Sunday 6 February 2011

Objectives and homework

Week one of CSM intermediate creative writing course was great. The tutor, Elise Valmorbida, is excellent. She was also the tutor on the beginners course, and the main reason I signed up for the intermediate despite it being shockingly expensive. The group has a really different vibe to those on the beginners course I took. The last group was much more ecclectic; a hotch-potch of Shoreditch trendies and SW yummy-mummies, but all kookily dressed, with successful careers and admirable writing skills. This group seems much more shy with their work, and less confident in their abilities. I find this difficult to deal with, as the main thing about these courses is you shouldn't apologise for or explain your writing. It's ok to be embarrassed, but it is what it is. If you publish a book you can't explain what you meant by it. Once writing leaves your pen it's no longer yours to narrate, and if someone misconstrues your meanings you can't take it back and explain. I'll be interested to see how the class dynamic works out.
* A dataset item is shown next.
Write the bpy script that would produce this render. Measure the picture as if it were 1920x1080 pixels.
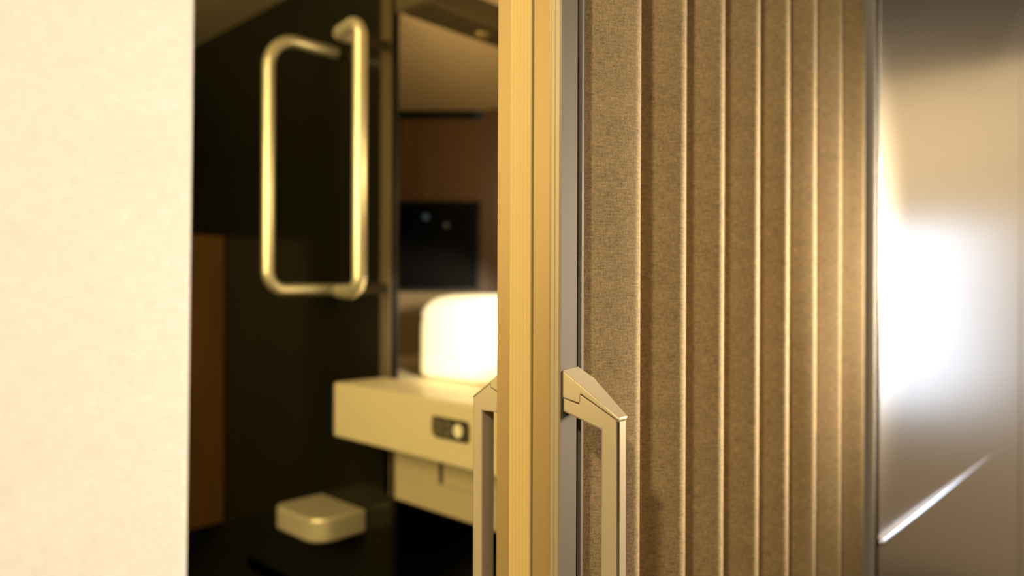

To start with we each discussed what we'd been working on since the beginners course (to take the Intermediate you have to have successfully completed the beginners course) and what our aims for this course are. My primary motivation for taking these classes is to motivate me to work. In addition to that I want to get inspiration and get out of my comfort zone. I also want to work on technical aspects of my writing such as dialogue integration, structure and planning and tenses.

I talked a little about Senses, the script I completed last year. For me there was some glaring problems with the plot that I felt were unsurmountable, however talking them through made me realise there's still potential. I need to tackle issues like:

- why did Elise Stuart go missing? If she was kidnapped then why? Perhaps it's an act of misguided chivalry. Maybe the caretaker who kidnaps her knows about Tom's affair and wants Elise to overhear them.
- I need to complete a short biography of the caretaker, to understand why he's doing what he does. Is this a new thing or has he done this before?
- is there a trigger event to make the caretaker do it?
- Biogs of all the other characters would be useful too. eg whay are Emily and Tom together? Why are Tom and Elise together? Are Emily and Elise similar or different?
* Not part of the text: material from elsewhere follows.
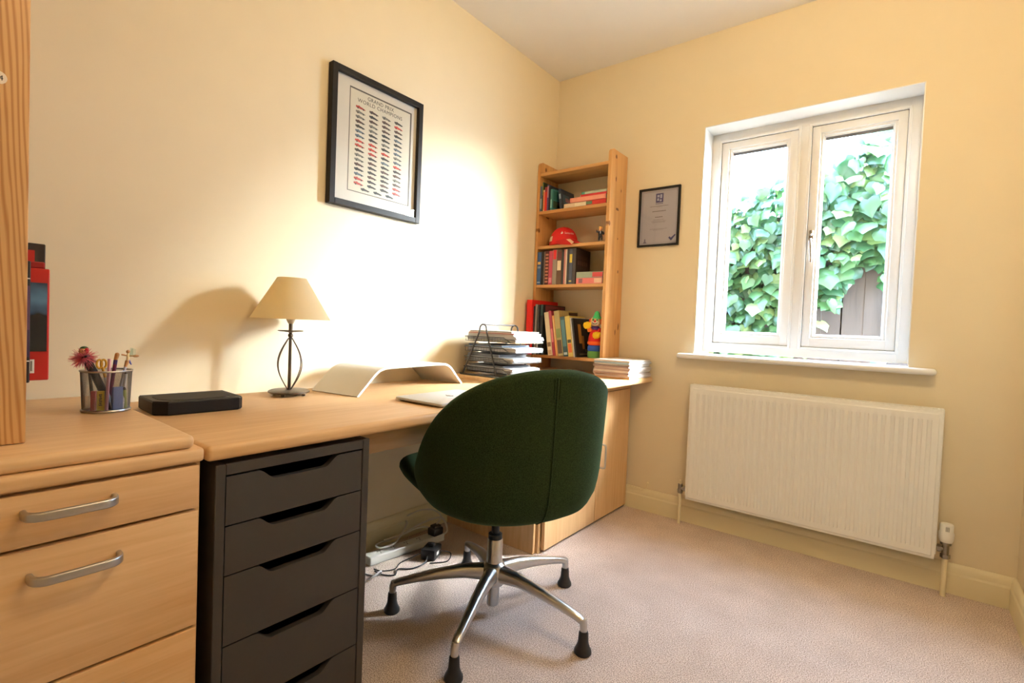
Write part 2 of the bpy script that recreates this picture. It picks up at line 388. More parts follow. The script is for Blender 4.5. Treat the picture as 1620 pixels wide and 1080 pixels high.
# ------------------------------------------------------------------ garden beyond the window
b = MB(); b.box((-4, .2, -.3), (6, 6, -.12)); struct(b.build('ground', P((.16, .14, .10), rough=.9, var=.3, scale=5)), 'paved ground outside the window', 'ground')
fence = thing('fence', 'weathered grey wooden fence of upright boards behind the ivy', 'fence', (1.2, 1.35, -.12))
b = MB(); x = -2.6; rnd = random.Random(4)
FM = [wood('weathered_fence', (.062*k, .047*k, .032*k), (.034*k, .026*k, .017*k), 2, fine=60, coarse=8, rough=.9) for k in (.85, 1.0, 1.15)]
while x < 1.75:
    w = .118+rnd.random()*.01
    b.box((x, 1.33+(.004 if int(x*9) % 2 else 0), -.10), (x+w+.012, 1.344+(.004 if int(x*9) % 2 else 0), 1.86), .002, 1, mi=rnd.randrange(3)); x += w
b.build('fence_boards', FM, fence)
for z in (.3, 1.0, 1.6):
    b = MB(); b.box((-2.6, 1.354, z), (1.86, 1.40, z+.08), .004, 1); b.build('rail', FM[1], fence)
for x in (-2.2, -.3, 1.76):
    b = MB(); b.box((x, 1.40, -.12), (x+.09, 1.49, 1.9), .004, 1); b.build('post', FM[0], fence)
LEAF = [(0, .02), (.20, -.12), (.42, .00), (.47, .20), (.50, .42), (.32, .58), (.15, .80), (0, 1.0), (-.15, .80), (-.32, .58), (-.50, .42), (-.47, .20), (-.42, .00), (-.20, -.12)]
def ivy():
    rnd = random.Random(9); V = []; F = []; MI = []
    def leaf(c, nrm, down, size, mi):
        n = nrm.normalized(); d = (down-n*down.dot(n)).normalized(); s = n.cross(d)
        k = len(V); ctr = c+d*size*.35+n*size*.06
        V.append(ctr)
        for (px, py) in LEAF: V.append(c+s*px*size+d*py*size-n*abs(px)*size*.22-n*(py-.3)**2*size*.18)
        for i in range(len(LEAF)): F.append((k, k+1+i, k+1+(i+1) % len(LEAF))); MI.append(mi)
    cnt = 0
    while cnt < 3350:
        x = rnd.uniform(-.7, 1.86); z = rnd.uniform(.5, 2.62)
        top = 2.12+.05*math.sin(x*5)+.05*math.sin(x*13+1)
        if x > 1.15: top = 2.26+.10*math.sin(x*4.2)+.06*math.sin(x*17)
        low = 0
        if x > 1.16: low = 1.17+.30*min(1, max(0, (x-1.30)/.25))+.07*math.sin(x*21)+.05*math.sin(x*47)
        elif x > 1.09: low = 1.02
        if z > top or (z < low and rnd.random() > .025): continue
        over = max(0, z-2.0)
        y = 1.325-abs(rnd.gauss(.07, .05))-(.10*rnd.random() if z > 1.5 else 0)+over*.55*rnd.random()
        if z > 1.95: y += rnd.uniform(-.05, .12)
        size = rnd.uniform(.055, .118)*(1.1 if x > 1.3 else 1)
        nrm = Vector((rnd.gauss(0, .45), -1, rnd.gauss(.55, .4))); dn = Vector((rnd.gauss(0, .5), 0, -1))
        leaf(Vector((x, min(y, 1.318) if z < 1.84 else y, z)), nrm, dn, size, rnd.choice((0, 0, 1, 1, 2))); cnt += 1
    me = bpy.data.meshes.new('ivy'); me.from_pydata([tuple(v) for v in V], [], F)
    for col, nm in (((.034, .090, .034), 'dark_leaf'), ((.065, .150, .050), 'mid_leaf'), ((.14, .215, .066), 'young_leaf')):
        me.materials.append(translucent('ivy_'+nm, col, .35, rough=.35, var=.2, scale=5))
    me.polygons.foreach_set('material_index', MI); me.polygons.foreach_set('use_smooth', [True]*len(F))
    o = bpy.data.objects.new('ivy', me); COL.objects.link(o); o.location = (0, 0, 0)
    tag(o, 'dense green ivy leaves hanging over the fence outside the window', 'ivy', None, 'stuff')
    WORLD[o.name] = Matrix.Identity(4)
ivy()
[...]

I've largely ignored the character of Elise because she doesn't appear much throughout, however even though she isn't physically there her presence still looms large over the action. A good example of this is the character of Maris in Frasier, who is constantly alluded to throughout the show but whom we never see.

My next steps on Senses are now to write biogs of all the characters, and really get to know them. In addition to this I'm going to write narrative monologues of the action from each of the main character's POV. Then I will leave the old draft to one side and start again as a stage play. For the first time in months I'm really excited about the script again.